Eduardo Berti'den "Düşlenen Ülke"

Arjantinli yazar Eduardo Berti'nin "Düşlenen Ülke"sinde okur daha ilk sayfalarda kendisini tamamlanmış, harikulade, son derece berrak ve anlaşılır bir şeyin beklediğini bilir ama Berti zarif bir cömertlikle vaadini kesin olarak yerine getirmeyip okurun düşlemeyi sürdürmesine izin verir. Kitabı, Alberto Manguel'in değerlendirmesiyle tanıyoruz...

Cumhuriyet Kitap Eki

Sevdalı kızın öyküsü (*)

Bir yerde okumuştum, Moğolistan’da bir hikâye anlatmaya hazırlanan kişinin, giriş mahiyetinde, anlatının çağırdığı hayaletler yaşayanların arasına yerleşmesin diye önce bir büyü töreni yapması gerekirmiş. Bu törenin ardından, hikâyesini bitirdiği zaman kahramanların içinden çıkıp geldikleri karanlığa geri döneceğini bildiğinden, rahat rahat anlatmaya başlayabilirmiş. Bu önlemin Batı’da anlaşılıp anlaşılamayacağını bilmiyorum; Batılı yazarlar kibirlidir, hayal ürünü kişilerinin okurları arasında canlanmasını istemekle kalmaz, ölümsüz olmalarını ve sonsuza dek bu dünyada kalmalarını arzularlar.

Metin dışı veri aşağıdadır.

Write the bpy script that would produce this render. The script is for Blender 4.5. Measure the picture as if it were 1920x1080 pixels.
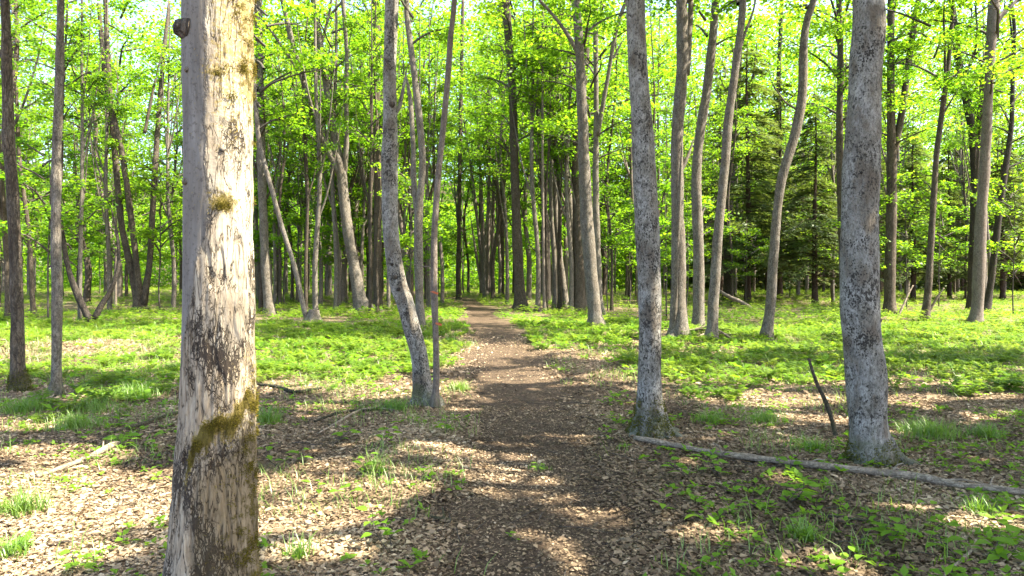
import bpy, math, random
import numpy as np

rng = np.random.default_rng(11)
R_ = math.radians
scene = bpy.context.scene
for o in list(bpy.data.objects):
    bpy.data.objects.remove(o)
COL = scene.collection

# ------------------------------------------------------------------ camera
CAM_H, FPX, HY = 1.5, 1280.0, 510.0
cam = bpy.data.cameras.new('camera')
cam.lens, cam.sensor_width = 24.0, 36.0
cam.shift_y = -30.0 / 1920.0
cam.clip_start, cam.clip_end = 0.05, 2000
camo = bpy.data.objects.new('camera', cam)
COL.objects.link(camo)
camo.location = (0, 0, CAM_H)
camo.rotation_euler = (R_(90), 0, 0)
scene.camera = camo

# ------------------------------------------------------------------ light
SUN_EL, SUN_AZ = R_(54), R_(100)           # azimuth clockwise from the view direction (+Y)
SUNV = np.array([math.sin(SUN_AZ) * math.cos(SUN_EL), math.cos(SUN_AZ) * math.cos(SUN_EL), math.sin(SUN_EL)])
world = bpy.data.worlds.new('World')
scene.world = world
world.use_nodes = True
wn = world.node_tree
wn.nodes.clear()
sky = wn.nodes.new('ShaderNodeTexSky')
sky.sky_type = 'NISHITA'
sky.sun_disc = False
sky.sun_elevation = SUN_EL
sky.sun_rotation = SUN_AZ
sky.dust_density = 3.0
sky.air_density = .8
sky.ozone_density = .6
bg = wn.nodes.new('ShaderNodeBackground')
bg.inputs['Strength'].default_value = 0.15
wo = wn.nodes.new('ShaderNodeOutputWorld')
wn.links.new(sky.outputs[0], bg.inputs[0])
wn.links.new(bg.outputs[0], wo.inputs[0])
sun = bpy.data.lights.new('sun', 'SUN')
sun.energy = 4.7
sun.angle = R_(0.5)
sun.color = (1.0, 0.91, 0.74)
suno = bpy.data.objects.new('sun', sun)
COL.objects.link(suno)
from mathutils import Vector
suno.rotation_euler = Vector(SUNV).to_track_quat('Z', 'Y').to_euler()
suno.location = tuple(SUNV * 60)

scene.view_settings.view_transform = 'Standard'
scene.view_settings.look = 'None'
scene.view_settings.exposure = 2.5
scene.view_settings.gamma = 1.0
cy = scene.cycles
cy.max_bounces = 10
cy.diffuse_bounces = 7
cy.glossy_bounces = 2
cy.transmission_bounces = 7
cy.transparent_max_bounces = 4
cy.caustics_reflective = cy.caustics_refractive = False
cy.use_denoising = True
cy.sample_clamp_indirect = 6.0

# ------------------------------------------------------------------ numpy helpers
def vnoise(p, seed=0):
    p = np.asarray(p, float) + seed * 17.31
    i = np.floor(p).astype(np.int64)
    f = p - i
    f = f * f * (3 - 2 * f)
    def h(a, b, c):
        n = (a * 374761393 + b * 668265263 + c * 2147483647 + seed * 1013) & 0x7fffffff
        n = ((n ^ (n >> 13)) * 1274126177) & 0x7fffffff
        n = (n ^ (n >> 16)) & 0xffff
        return n / 65535.0
    x, y, z = i[..., 0], i[..., 1], i[..., 2]
    r = 0
    for dx in (0, 1):
        wx = f[..., 0] if dx else 1 - f[..., 0]
        for dy in (0, 1):
            wy = f[..., 1] if dy else 1 - f[..., 1]
            for dz in (0, 1):
                wz = f[..., 2] if dz else 1 - f[..., 2]
                r = r + wx * wy * wz * h(x + dx, y + dy, z + dz)
    return r

def noise2(x, y, s, seed=0):
    x = np.asarray(x, float); y = np.asarray(y, float)
    return vnoise(np.stack([x * s, y * s, np.zeros_like(x * s)], -1), seed)

def sstep(a, b, x):
    t = np.clip((x - a) / (b - a), 0, 1)
    return t * t * (3 - 2 * t)

# ---- trail centre line and half width (world metres, measured along +Y)
TR_Y = np.array([-8, -3, 3.4, 4.9, 6.6, 10.1, 13.7, 21.3, 27.4, 35, 45, 60, 90])
TR_L = np.array([-.9, -.75, -.50, -.58, -.55, -.60, -.86, -1.45, -1.8, -3.3, -7.0, -14, -30])
TR_R = np.array([.5, .55, .68, .76, .82, .85, .48, -.35, -.85, -2.0, -5.6, -12.5, -28])
def trail(x, y):
    """signed distance inside the trail (positive inside)"""
    l = np.interp(y, TR_Y, TR_L); r = np.interp(y, TR_Y, TR_R)
    wob = (noise2(x, y, 0.8, 3) - .5) * .6 + (noise2(x, y, 3.1, 4) - .5) * .42
    return np.minimum(x - l, r - x) + wob

def h0(x, y):
    """ground height without the worn trail"""
    x = np.asarray(x, float); y = np.asarray(y, float)
    d = np.hypot(x, y)
    a = (noise2(x, y, .22, 5) - .5) * .16 + (noise2(x, y, .9, 6) - .5) * .05
    a = a + 0.14 * np.exp(-(((x + 5.1) / 1.5) ** 2 + ((y - 24.6) / 1.5) ** 2))
    a = a + 0.16 * np.exp(-(((x - 4.0) / 1.3) ** 2 + ((y - 16.6) / 1.2) ** 2))
    a = a + (noise2(x, y, .03, 8) - .5) * .9 * sstep(30, 90, d)
    a = a + 24 * sstep(78, 175, y)
    return a - 0.02

def hgt(x, y):
    return h0(x, y) - 0.05 * sstep(-.15, .35, trail(x, y))

def gp(px, py):
    """photo pixel on the level ground -> world x, y"""
    d = CAM_H * FPX / (py - HY)
    return (px - 960) / FPX * d, d

# ------------------------------------------------------------------ mesh helpers
def make_mesh(name, v, quads, attrs=None, smooth=False, tris=None):
    m = bpy.data.meshes.new(name)
    v = np.ascontiguousarray(v, dtype=np.float32)
    q = np.ascontiguousarray(quads, dtype=np.int32).reshape(-1, 4)
    t = np.zeros((0, 3), np.int32) if tris is None else np.ascontiguousarray(tris, dtype=np.int32).reshape(-1, 3)
    nl = q.size + t.size
    m.vertices.add(len(v)); m.vertices.foreach_set('co', v.ravel())
    m.loops.add(nl); m.loops.foreach_set('vertex_index', np.concatenate([q.ravel(), t.ravel()]))
    m.polygons.add(len(q) + len(t))
    st = np.concatenate([np.arange(len(q)) * 4, q.size + np.arange(len(t)) * 3]).astype(np.int32)
    m.polygons.foreach_set('loop_start', st)
    if smooth:
        m.polygons.foreach_set('use_smooth', np.ones(len(q) + len(t), bool))
    for k, a in (attrs or {}).items():
        at = m.attributes.new(k, 'FLOAT', 'POINT')
        at.data.foreach_set('value', np.ascontiguousarray(a, dtype=np.float32))
    m.update(calc_edges=True)
    m.validate()
    return m

class MB:
    """collects pieces of one mesh"""
    def __init__(s): s.v = []; s.q = []; s.a = []; s.n = 0
    def add(s, v, q, a=None):
        v = np.asarray(v, float)
        s.v.append(v); s.q.append(np.asarray(q).reshape(-1, 4) + s.n)
        s.a.append(np.zeros(len(v)) if a is None else np.broadcast_to(np.asarray(a, float), (len(v),)))
        s.n += len(v)
    def mesh(s, name, mat, smooth=False):
        m = make_mesh(name, np.concatenate(s.v), np.concatenate(s.q), {'rnd': np.concatenate(s.a)}, smooth)
        m.materials.append(mat)
        return m
    def build(s, name, mat, parent=None, smooth=False, loc=None):
        return link(name, s.mesh(name, mat, smooth), parent, loc)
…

Temkinli Moğollar’ın edebi geleneğinin Çin’de herhangi bir dönemde var olup olmadığını da bilmiyorum. Öyle olsa, Eduardo Berti’nin Düşlenen Ülke’si iki nedenden ötürü skandala yol açardı: Birincisi, kişileri kesinlikle unutulmaz olduğu ve ne kadar büyü yapmaya kalksanız da kitabı kapattığınızda ortadan kaybolmayacakları için. İkincisi de romandaki olaylar hayattaki kahramanların iradesinden çok ölmüş olanların arzularına bağlı olduğu için. Kitabın başında can çekişen ninenin varlığı son nefesiyle birlikte zayıflamaz; aksine, biz sayfaları çevirdikçe gölgesi giderek büyür ve sonunda romanın tamamını kaplar. Berti hikâyesini anlatmaya başlarken bir büyü töreni yaptıysa hiç şüphesiz töreni Moğol anlatıcılarınınkinin tersiydi.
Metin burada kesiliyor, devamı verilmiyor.